One of the best performances in Midsummer, and indeed of the entire season, was Jennie Somogyi’s Hippolyta. Her fouettés, done while wearing a cape and holding a bow, alternately singled and doubled, were performed with perfect control. Her first act was technically stunning, but the second act, where Hippolyta often fades into the background, was a revelation. Somogyi’s noble carriage, her interaction with those around her, especially with Theseus, encapsulated the harmonious and joyful theme of the ballet. In addition to her incisive technique, Somogyi seems to have an instinctive way of getting inside a role, even a purely danced part, and illuminating unexpected areas.

A number of other dancers also illuminated smaller parts, even if, at times, the corps looked as if they had been coached within a mile of their lives. Elena Diner stood out in to more romantic corps parts, especially in La Source, for her gently curved arms, so important for the French-inflected choreography. Eva Natanya, too, has a lovely creamy quality of movement and stood out as one of the three fates in La Valse. Ashley Bouder used her strength and musical sensitivity to produce some of the most beautiful pas de chats I have seen as Butterfly in Midsummer; she really did seem to hover in the air like the notes of the score.

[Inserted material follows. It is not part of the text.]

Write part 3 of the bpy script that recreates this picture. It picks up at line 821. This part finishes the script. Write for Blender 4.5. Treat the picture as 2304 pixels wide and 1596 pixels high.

But the rush to put so many promising dancers into principal parts is worrying. The company seems to be looking around for the next Darci Kistler or the next Suzanne Farrell. The next Farrell will only come when a great choreographer appears, and Darci Kistler’s injury-shortened career does not seem to be a fruitful model. The real concern, it seems to me, is who can be the next Nicol Hlinka; a dancer who spent years learning and watching as a soloist and then gave us the most beautiful Indian summer of a career. Youth is a wonderful quality, but it will only develop if it is coached, nourished, and guarded.